Arsenal’s 2-2 draw at the Emirates against Hull City might have been understandable, or acceptable, in the opening couple of games of the season. It could have been explained by saying it was a team that was still ironing out a few issues with fluidity. With new players bedding in, things not quite clicking would have seemed ok. By the middle of October, that shouldn’t be happening.
The Gunners have had some serious disruption from injuries, making it difficult to select a consistent team, but at this stage of the season, it’s not unreasonable to expect to see some understanding between the players, and for those in red and white to look somewhat familiar with their roles in the team.
There are obvious, and well documented, issues at the back with squad depth. However, the other main problem that struck me about the team’s performance on Saturday is the apparent confusion over who is doing what in midfield. Last season, Arsenal nearly exclusively played 4-2-3-1, and the midfield five seemed to know their roles, understood when to break forward, who was meant to be the creative hub and when to bring others into play. Generally, I’m all for being a bit more fluid and giving the players a bit more license to not be as rigid, but this tinkering has left Arsenal playing a strange amalgamation of 4-3-3, 4-2-3-1 and 4-1-4-1.
After being reported as saying that Jack Wilshere is wasted as a defensive midfielder for England, part of me thinks that Arsene Wenger was trying to prove a point by having Wilshere being the player that was predominantly getting closer to the main striker against Hull, particularly in the first half. This meant that Santi Cazorla was sometimes alongside Mathieu Flamini, and while that worked with Ozil in the team against Galatasaray, without the German, Cazorla needs to be higher up the pitch to tick things over and create opportunities.

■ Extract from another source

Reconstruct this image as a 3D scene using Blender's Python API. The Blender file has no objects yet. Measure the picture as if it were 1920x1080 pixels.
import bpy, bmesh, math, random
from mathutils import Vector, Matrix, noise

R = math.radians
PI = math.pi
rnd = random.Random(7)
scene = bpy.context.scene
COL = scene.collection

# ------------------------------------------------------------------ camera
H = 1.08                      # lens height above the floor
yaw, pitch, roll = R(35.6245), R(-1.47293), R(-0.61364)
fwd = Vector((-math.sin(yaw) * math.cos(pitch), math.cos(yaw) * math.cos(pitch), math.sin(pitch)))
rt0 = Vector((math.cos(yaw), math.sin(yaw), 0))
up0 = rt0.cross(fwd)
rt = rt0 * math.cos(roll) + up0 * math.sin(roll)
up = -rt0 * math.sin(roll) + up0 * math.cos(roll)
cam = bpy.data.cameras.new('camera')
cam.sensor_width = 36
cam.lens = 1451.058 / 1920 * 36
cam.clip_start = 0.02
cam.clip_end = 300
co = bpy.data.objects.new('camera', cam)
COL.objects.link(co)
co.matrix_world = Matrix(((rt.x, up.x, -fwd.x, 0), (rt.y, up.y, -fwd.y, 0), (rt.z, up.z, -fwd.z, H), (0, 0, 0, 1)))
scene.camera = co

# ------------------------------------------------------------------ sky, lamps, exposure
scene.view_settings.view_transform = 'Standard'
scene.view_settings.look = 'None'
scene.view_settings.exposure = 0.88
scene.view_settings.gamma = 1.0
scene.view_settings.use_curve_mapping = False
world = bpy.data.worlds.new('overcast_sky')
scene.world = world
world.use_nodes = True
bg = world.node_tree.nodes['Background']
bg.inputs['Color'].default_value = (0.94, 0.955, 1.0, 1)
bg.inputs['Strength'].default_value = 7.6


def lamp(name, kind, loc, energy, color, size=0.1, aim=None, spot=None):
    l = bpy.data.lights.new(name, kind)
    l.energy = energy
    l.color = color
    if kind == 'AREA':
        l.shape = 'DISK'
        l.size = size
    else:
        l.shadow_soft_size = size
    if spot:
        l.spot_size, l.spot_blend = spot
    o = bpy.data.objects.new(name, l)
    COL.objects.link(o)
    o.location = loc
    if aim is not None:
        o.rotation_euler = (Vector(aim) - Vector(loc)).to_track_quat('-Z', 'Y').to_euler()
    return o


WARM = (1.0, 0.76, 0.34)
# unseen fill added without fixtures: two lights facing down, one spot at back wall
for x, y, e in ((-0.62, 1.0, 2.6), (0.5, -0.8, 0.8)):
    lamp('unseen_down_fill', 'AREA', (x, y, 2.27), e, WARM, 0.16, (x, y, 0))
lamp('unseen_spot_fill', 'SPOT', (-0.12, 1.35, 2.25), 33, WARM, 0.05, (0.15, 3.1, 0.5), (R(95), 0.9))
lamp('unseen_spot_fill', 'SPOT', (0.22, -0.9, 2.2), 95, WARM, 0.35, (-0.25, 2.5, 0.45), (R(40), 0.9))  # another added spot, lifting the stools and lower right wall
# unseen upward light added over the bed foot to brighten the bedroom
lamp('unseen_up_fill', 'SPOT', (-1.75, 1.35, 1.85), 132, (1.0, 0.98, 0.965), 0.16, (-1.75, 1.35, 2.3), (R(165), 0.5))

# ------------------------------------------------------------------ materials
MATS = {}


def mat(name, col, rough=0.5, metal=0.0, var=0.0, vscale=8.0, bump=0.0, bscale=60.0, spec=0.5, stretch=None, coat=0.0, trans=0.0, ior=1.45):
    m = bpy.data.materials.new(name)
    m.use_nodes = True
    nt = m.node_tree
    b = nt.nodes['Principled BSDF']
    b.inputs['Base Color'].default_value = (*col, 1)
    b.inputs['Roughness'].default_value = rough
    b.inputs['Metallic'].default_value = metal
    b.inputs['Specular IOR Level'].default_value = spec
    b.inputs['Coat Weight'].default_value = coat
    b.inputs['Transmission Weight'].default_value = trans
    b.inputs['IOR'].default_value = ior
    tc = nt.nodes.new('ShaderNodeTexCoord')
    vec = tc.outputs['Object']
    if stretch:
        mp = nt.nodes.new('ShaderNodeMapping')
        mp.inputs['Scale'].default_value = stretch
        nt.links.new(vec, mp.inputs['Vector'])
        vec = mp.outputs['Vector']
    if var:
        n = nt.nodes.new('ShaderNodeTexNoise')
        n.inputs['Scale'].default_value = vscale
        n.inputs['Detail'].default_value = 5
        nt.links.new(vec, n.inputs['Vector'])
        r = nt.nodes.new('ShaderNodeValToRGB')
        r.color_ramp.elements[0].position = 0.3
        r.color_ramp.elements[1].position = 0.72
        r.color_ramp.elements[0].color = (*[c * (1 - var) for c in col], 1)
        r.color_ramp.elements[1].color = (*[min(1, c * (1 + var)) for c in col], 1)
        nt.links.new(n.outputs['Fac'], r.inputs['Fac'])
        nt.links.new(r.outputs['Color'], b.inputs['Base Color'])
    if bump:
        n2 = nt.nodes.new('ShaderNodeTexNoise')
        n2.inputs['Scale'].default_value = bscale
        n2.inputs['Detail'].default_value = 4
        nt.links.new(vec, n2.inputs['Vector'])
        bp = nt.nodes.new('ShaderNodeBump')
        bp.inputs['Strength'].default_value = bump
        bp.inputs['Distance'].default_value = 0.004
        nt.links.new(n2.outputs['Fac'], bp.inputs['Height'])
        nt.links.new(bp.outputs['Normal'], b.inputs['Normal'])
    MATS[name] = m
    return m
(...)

On the wings, I’m not sure as to why Alex Oxlade-Chamberlain played on the left for the majority of the game, with Alexis Sanchez on the right. Even though the Chilean was superb and scored a delightful goal from the ring wing position, Arsenal didn’t get anywhere near the best out of the Ox by having him on the left. It’s a position he’s rarely played and restricted the options on that side as his inclination was generally to cut inside onto his right foot. Unfortunately, it was just one of those days where nothing went for Oxlade-Chamberlain and he had a mare.
I was staggered to see Aaron Ramsey included on the bench after Arsene Wenger said he wouldn’t return to training until Monday, but needs must with the injury situation being beyond a joke now. Understandably for a player that shouldn’t really have been out there before properly completing his recovery, Ramsey didn’t quite look on the pace, but again, there seemed to be some confusion between the players over how the midfield should have been set up when the Welshman was introduced.
Most things that you read or hear from ex-players about Arsene Wenger often mention the trust he has in his players, and how he often leaves them to work out something for themselves. Whether that is what is happening with the midfield at the moment would be complete speculation, but hopefully he can see that of the various things that have been tried in there, it was no coincidence that the more structured 4-2-3-1 played away at Aston Villa produced the most dominant and controlled performance. The players were familiar with it, were playing in positions that played to their strengths and they combined well to score some good goals. In the league, that has been all too uncommon this season. Wenger needs to show some decisiveness as the boss and get some structure into the centre of the park.
I’m getting extremely tired of waiting for this midfield to click. When it does, it could be sensational, but we’re past the time for experimenting. Arsenal need wins and not stupid dropped points. It might not bring the liquid football that Arsene Wenger aspires for his teams to play, but implementing a more rigid and understandable midfield formation could go a long way to injecting some desperately-needed momentum into this season.
Those who would profit from some good service from the midfield, Alexis Sanchez and Danny Welbeck, looked sharp around the box against Hull, and both added a goal to their growing tally since arriving in the summer. The two have 11 goals between them, which is a very healthy return, and suggests that when the Gunners have a settled midfield supplying chances, they’ll pose serious problems to the opposition.
Seeing the promising signs from Welbeck and Sanchez almost makes this random run of form from the team all the more frustrating. It doesn’t feel like Arsenal are far from being an excellent team again, and it always feels like there’s enough talent in the team to not just hand out some defeats, but hand out some serious thrashings. Yet what feels like a small difference still hasn’t been sorted and Arsenal are 11 points off the top of the table. If things do finally click into place for the Gunners, there’s already a fear that the team are beyond the tipping point of being able to mount a serious title challenge this season.

One thought on “Fed up of waiting for the midfield to click

  1. I think it is the combination of midfield confusion AND defensive issues. In the past, when Arsenal have had one part of the team trying to find its feet (midfield after Cesc left, attack after RVP left) the other elements have been mostly stable, if not necessarily outstanding. But having both midfield and defence be shaky is a recipe for disaster, and is exactly what caused United’s crash. Needs to be fixed. Soon.